Le colonel ne dort pas- Émilienne Malfatto
Éditions du Sous-Sol, août 2022, 112 pages
"Le colonel a oublié le moment exact où il a cessé de dormir. après quel mort, quel interrogatoire, quelle bataille, quel corps qui n'en était plus un. C'est venu peu à peu, lui semble-t-il."
Un huis-clos à couper le souffle pour parler du cauchemar de la guerre. En alternant deux récits, celui du colonel en vers libres, lui donnant une infinitésimale humanité, et celui du narrateur, extérieur à l’histoire, racontant l’horreur et la noirceur du conflit, Émilienne Malfatto nous glace le sang de réalisme.

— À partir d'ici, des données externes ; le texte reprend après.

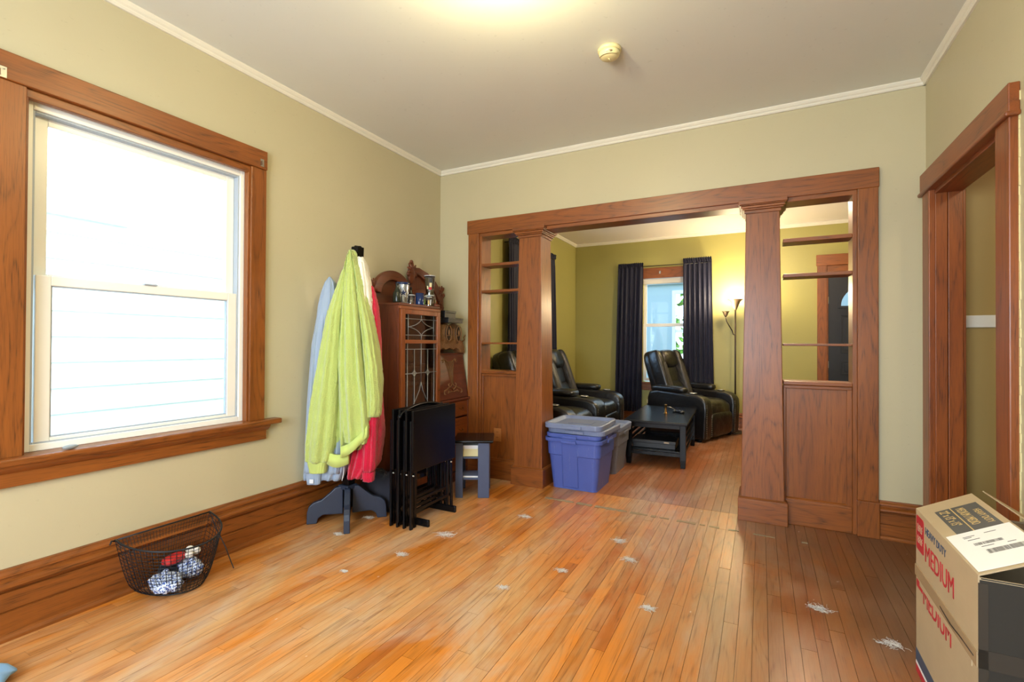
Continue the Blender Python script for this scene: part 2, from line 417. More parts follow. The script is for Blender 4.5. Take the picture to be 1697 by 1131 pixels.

« Qu’est-ce que vous croyez
j’aurais aimé moi aussi
aimé
être heureux
avoir la sensation de
vivre
et non de traverser l’existence comme
un champ de ruines
des ruines j’en ai trop vu trop
provoqué
si bien que mon âme s’est mise à leur ressembler
vous me direz cela vous est égal
mon malheur je l’ai cherché
et il n’est écrit nulle part que les victimes doivent avoir
de la sympathie
pour leur bourreau
j’ai depuis longtemps perdu toute prétention
à la sympathie
à l’amitié à
l’amour
à la pitié »
Le colonel ne dort pas est un texte qui se lit et se relit pour toucher au plus près l’intime des personnages. Les éléments sont absents, pas de date, pas de lieu, pas de nom, à chacun de planter son propre décor.
Je ne peux pas dire si j’ai aimé ou pas ce livre d’une noirceur extrême. Comme dans son premier roman, Que sur toi se lamente le tigre, l’écriture majestueuse est contenue en très peu de pages. Mais le sujet est si sombre, si violent qu’il en est douloureux, et qu’il m’a demandé une certaine retenue dans mes sentiments.